La storia è tra le più drammatiche e strane che si possano raccontare. Un giorno, nella primavera del 2016, l'equipaggio di una barca a vela impegnata in una regata attorno al mondo, la LMAX, incontra al largo delle coste di Guam, nell'Oceano Pacifico, una piccola imbarcazione a vela alla deriva e con l'albero spezzato.
Come vogliono le regole marinare, il gruppo dimentica la gara e si dà da fare per verificare se a bordo della piccola barca ci sia qualcuno, magari ferito, in attesa di aiuto.
Saliti a bordo i soccoritori pensano che sia stata abbandonata. Poi sottocoperta trovano un corpo umano, l'unico membro dell'equipaggio, completamente mummificato.
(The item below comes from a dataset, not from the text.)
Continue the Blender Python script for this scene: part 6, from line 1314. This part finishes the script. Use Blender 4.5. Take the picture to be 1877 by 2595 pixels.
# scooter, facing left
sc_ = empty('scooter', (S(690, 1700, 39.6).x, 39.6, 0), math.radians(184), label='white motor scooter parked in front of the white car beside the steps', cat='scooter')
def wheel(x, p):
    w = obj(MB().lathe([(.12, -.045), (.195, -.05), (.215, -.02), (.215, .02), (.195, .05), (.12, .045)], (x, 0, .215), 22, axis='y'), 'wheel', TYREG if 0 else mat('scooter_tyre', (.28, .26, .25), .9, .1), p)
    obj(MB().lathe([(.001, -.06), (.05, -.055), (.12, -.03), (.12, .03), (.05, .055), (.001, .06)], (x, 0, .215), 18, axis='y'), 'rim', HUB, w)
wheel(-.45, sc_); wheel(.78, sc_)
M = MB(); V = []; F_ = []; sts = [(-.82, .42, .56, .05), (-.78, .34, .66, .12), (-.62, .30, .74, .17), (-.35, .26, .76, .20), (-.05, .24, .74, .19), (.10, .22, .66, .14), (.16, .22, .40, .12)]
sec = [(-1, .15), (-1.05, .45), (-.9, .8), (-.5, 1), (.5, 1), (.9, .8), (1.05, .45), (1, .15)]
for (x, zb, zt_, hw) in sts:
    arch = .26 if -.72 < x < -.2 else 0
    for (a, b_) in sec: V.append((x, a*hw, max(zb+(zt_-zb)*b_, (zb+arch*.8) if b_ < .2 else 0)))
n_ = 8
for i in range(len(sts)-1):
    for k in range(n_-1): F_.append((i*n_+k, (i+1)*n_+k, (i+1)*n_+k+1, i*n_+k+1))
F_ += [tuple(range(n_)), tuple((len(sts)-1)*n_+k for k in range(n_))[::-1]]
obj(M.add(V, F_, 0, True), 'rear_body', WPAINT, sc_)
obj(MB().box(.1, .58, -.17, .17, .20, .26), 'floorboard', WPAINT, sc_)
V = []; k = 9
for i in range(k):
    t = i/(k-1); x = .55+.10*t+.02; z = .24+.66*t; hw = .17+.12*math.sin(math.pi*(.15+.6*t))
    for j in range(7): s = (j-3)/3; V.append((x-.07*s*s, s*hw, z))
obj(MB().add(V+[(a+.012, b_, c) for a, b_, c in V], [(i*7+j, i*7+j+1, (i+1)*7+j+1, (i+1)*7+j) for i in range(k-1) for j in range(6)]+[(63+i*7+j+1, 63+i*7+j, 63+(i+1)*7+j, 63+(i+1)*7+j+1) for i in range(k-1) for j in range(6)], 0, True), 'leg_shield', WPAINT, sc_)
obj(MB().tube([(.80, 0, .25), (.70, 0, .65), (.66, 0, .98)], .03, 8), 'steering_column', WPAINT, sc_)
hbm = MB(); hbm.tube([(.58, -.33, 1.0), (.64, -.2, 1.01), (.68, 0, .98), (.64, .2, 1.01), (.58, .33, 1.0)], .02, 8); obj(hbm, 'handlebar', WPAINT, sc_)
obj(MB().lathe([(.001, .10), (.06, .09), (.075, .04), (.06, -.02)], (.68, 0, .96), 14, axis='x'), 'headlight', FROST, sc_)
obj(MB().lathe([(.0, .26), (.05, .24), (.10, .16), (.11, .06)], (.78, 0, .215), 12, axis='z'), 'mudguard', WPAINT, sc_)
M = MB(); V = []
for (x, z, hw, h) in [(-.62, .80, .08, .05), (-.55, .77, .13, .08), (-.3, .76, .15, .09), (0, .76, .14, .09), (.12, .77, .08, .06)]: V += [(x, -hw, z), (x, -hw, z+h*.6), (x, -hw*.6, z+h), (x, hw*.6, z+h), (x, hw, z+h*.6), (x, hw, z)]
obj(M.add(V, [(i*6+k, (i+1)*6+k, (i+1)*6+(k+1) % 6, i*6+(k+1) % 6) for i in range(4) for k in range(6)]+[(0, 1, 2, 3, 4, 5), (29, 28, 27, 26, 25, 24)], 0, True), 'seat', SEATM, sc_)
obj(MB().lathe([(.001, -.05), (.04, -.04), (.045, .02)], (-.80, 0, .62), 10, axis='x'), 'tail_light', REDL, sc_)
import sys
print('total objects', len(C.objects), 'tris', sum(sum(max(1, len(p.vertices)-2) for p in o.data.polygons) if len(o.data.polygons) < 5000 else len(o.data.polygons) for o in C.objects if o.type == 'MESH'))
Seduto a un tavolino, vicino alla radiotrasmittente, con la testa reclinata su un braccio. Forse aveva tentato di chiamare qualcuno in aiuto. Tutto il resto è in ordine.


Ma come ha fatto a mummificarsi? Lo sfortunato marinaio solitario probabilmente è morto per cause naturali, forse un infarto. Mentre i venti oceanici, le alte temperature e l’aria salmastra hanno contribuito a preservare il corpo intatto.
Un corpo può venire mummificato dalla sabbia del deserto, grazie al sale cristallizzato che lega l’acqua e impedisce la proliferazione dei batteri. Lo stesso può accadere in zone desertiche, sia fredde che calde, grazie al vento e all’aria secca che sottraggono i liquidi a un organismo morto, oppure nelle caverne grazie alla temperatura costante e all’umidità dell’aria.
Mummificazioni accidentali sono avvenute pure in Europa, nelle torbiere di Irlanda, Scozia, Olanda, Germania, Danimarca e Svezia. La natura può favorire la mummificazione anche in ambienti artificiali come cantine, solai e cripte, dove la conservazione è favorita da correnti d’aria e temperature stabili. Come probabilmente è accaduto per il ritrovamento nel Pacifico.
Non c’è voluto molto ad identificare la sfortunata persona: si trattava di Manfred Fritz Bajorat di 59 anni, un noto marinaio solitario tedesco che ha solcato tutti i mari del pianeta, e di cui si erano perse le tracce dal 2010.